The Gwinnett Place CID has laid out a strategy for the redevelopment of the mall into Global Villages over the next 15 years. The CID surveyed people in the area to find out what they wanted from the space, and the answer was overwhelming. “They wanted that walkable, green, sustainable type of environment,” says Allen. “They wanted gathering spaces, they wanted to celebrate the great diversity of Gwinnett County as a whole, but also this very diverse section of Gwinnett County.”
That’s a transformation of this major business district that will take years to come to fruition.
“For the next two years, you’re really not going to see a lot of activity,” says Allen. “There’s a lot of work that’s got to be done behind the scenes related to that mall site.”
Like Sugarloaf, the Gwinnett Place CID is also doing more visible work, while operating behind the scenes to get Global Villages going. “We have a crew out five days a week picking up trash,” Allen says. “If we see a broken window, we’re working to get that repaired because those are small, simple things that we can control now that will set the stage as Global Villages is starting to gain some steam.”
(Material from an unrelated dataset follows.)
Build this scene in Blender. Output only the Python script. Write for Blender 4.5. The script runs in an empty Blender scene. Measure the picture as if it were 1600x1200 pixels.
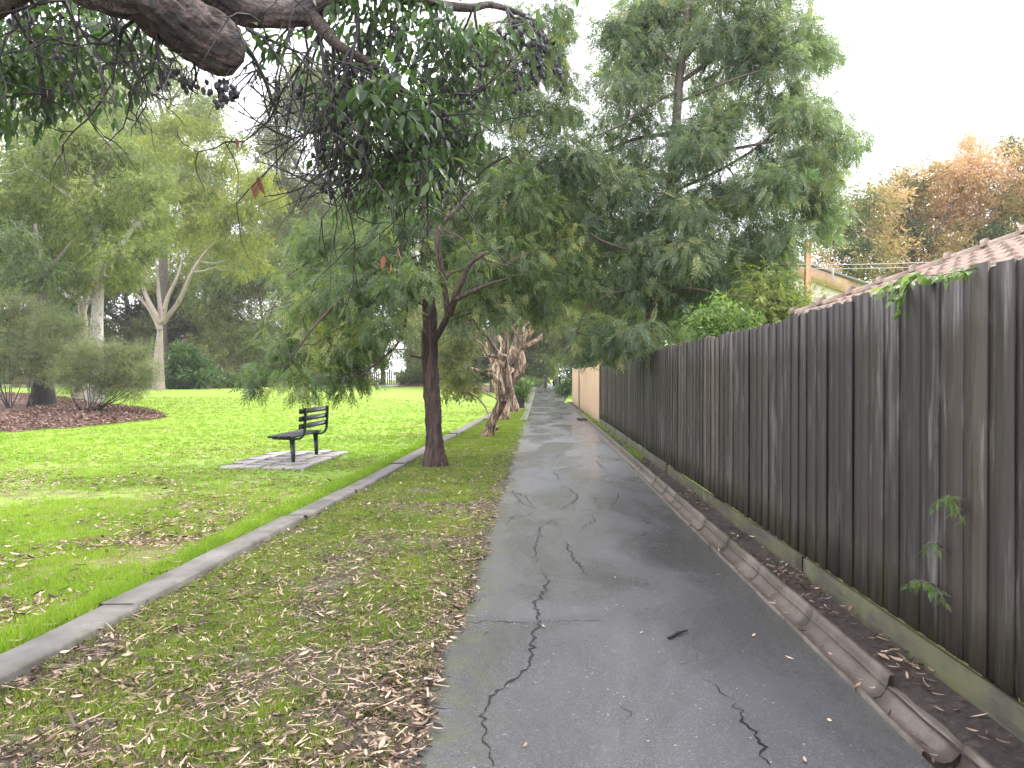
import bpy, math, random
import numpy as np
from mathutils import Vector, Matrix, noise

scene = bpy.context.scene
COL = scene.collection
R = math.radians
random.seed(7)
rng = np.random.default_rng(11)

# ------------------------------------------------------------------ camera
EYE = 1.45
cam_d = bpy.data.cameras.new('camera'); cam = bpy.data.objects.new('camera', cam_d); COL.objects.link(cam)
cam_d.sensor_width = 36; cam_d.lens = 27.0; cam_d.clip_start = 0.05; cam_d.clip_end = 2000
cam.location = (0, 0, EYE); cam.rotation_euler = (R(90 - 0.38), 0, R(2.15))
scene.camera = cam

# ------------------------------------------------------------------ world, sun, exposure
SUN_EL, SUN_AZ = 52, 60          # azimuth: degrees clockwise from +Y (ahead), so the light comes from ahead right
world = bpy.data.worlds.new('World'); scene.world = world; world.use_nodes = True
wn = world.node_tree; wn.nodes.clear()
o_ = wn.nodes.new('ShaderNodeOutputWorld'); bg = wn.nodes.new('ShaderNodeBackground')
sky = wn.nodes.new('ShaderNodeTexSky'); sky.sky_type = 'NISHITA'; sky.sun_disc = False
sky.sun_elevation = R(SUN_EL); sky.sun_rotation = R(SUN_AZ); sky.dust_density = 4.0; sky.air_density = 1.0
mx = wn.nodes.new('ShaderNodeMix'); mx.data_type = 'RGBA'; mx.inputs[0].default_value = 0.88
mx.inputs[7].default_value = (10.0, 10.0, 10.6, 1)      # thick bright cloud cover
wn.links.new(sky.outputs[0], mx.inputs[6]); wn.links.new(mx.outputs[2], bg.inputs[0])
bg.inputs[1].default_value = 0.12
wn.links.new(bg.outputs[0], o_.inputs[0])
sd = bpy.data.lights.new('sun', 'SUN'); sd.energy = 1.3; sd.angle = R(14); sd.color = (1, 0.96, 0.9)
sun = bpy.data.objects.new('sun', sd); COL.objects.link(sun)
_d = Vector((math.sin(R(SUN_AZ)) * math.cos(R(SUN_EL)), math.cos(R(SUN_AZ)) * math.cos(R(SUN_EL)), math.sin(R(SUN_EL))))
sun.rotation_euler = _d.to_track_quat('Z', 'Y').to_euler(); sun.location = _d * 50
scene.view_settings.view_transform = 'Standard'; scene.view_settings.look = 'None'
scene.view_settings.gamma = 1; scene.view_settings.exposure = 1.62
scene.render.engine = 'CYCLES'
cy = scene.cycles
cy.max_bounces = 8; cy.diffuse_bounces = 5; cy.glossy_bounces = 2; cy.transmission_bounces = 5; cy.transparent_max_bounces = 4
cy.use_adaptive_sampling = True; cy.adaptive_threshold = 0.006; cy.caustics_reflective = False; cy.caustics_refractive = False
cy.use_denoising = True; cy.denoising_prefilter = 'NONE'

# ------------------------------------------------------------------ pixel -> place helpers (1600x1200 photo pixels)
CM = cam.rotation_euler.to_matrix()
def ray(px, py):
    return CM @ Vector(((px - 800) / 1200, (600 - py) / 1200, -1))
def W(px, py, Y):                       # the point seen at (px,py) at distance Y along the path
    d = ray(px, py); return Vector((0, 0, EYE)) + d * (Y / d.y)
def ss(t):
    t = np.clip(t, 0, 1); return t * t * (3 - 2 * t)
KY = [0, 3.66, 5.5, 11.5, 20, 28, 45, 90]; KX = [-2.72, -2.59, -2.51, -2.34, -2.18, -2.0, -1.8, -1.6]
def xk(y): return np.interp(y, KY, KX)
def cz(y): return 0.54 * ss((np.asarray(y, float) - 45) / 33) + 0.004 * np.clip(np.asarray(y, float) - 78, 0, None)
def gz(x, y):
    x = np.asarray(x, float); y = np.asarray(y, float)
    return cz(y) * ss((x + 14) / 10) + 0.04 * ss((xk(y) - x) / .3) + 0.70 * ss((y - 12) / 48) * ss((xk(y) - x) / 8)
def G(px, py, lift=0.0):                # the point of the ground seen at (px,py)
    d = ray(px, py); t = 2.0
    for k in range(60):
        p = Vector((0, 0, EYE)) + d * t
        h = float(gz(p.x, p.y)) + lift
        tn = (h - EYE) / d.z if d.z < -1e-4 else 200
        t = 0.5 * t + 0.5 * min(tn, 200)
    p = Vector((0, 0, EYE)) + d * t
    return p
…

Assembly Atlanta, the redevelopment of the old GM plant in Doraville, is forging its new identity as a film and TV production studio, owned by Gray Media. Phase I, which includes 19 soundstages – many of which are leased to NBCUniversal – opened in October, just days before the actors’ strike ended.
The Assembly CID, currently comprised of one property owner, is working on the roads, water and other public-use infrastructure for the site, which will include greenspace, retail, residential, hotels and office space in future phases.
“All of the things that will be public, that is what the CID will [maintain],” says Nicole Hall, the CID’s administrator. “It’s almost like creating a new city.”
Whether they’re “creating a new city,” turning an old mall into a walkable global village, or simply making it easier to get from point A to point B, the DeKalb and Gwinnett CIDs are improving the landscape and enhancing the lives of people in the region.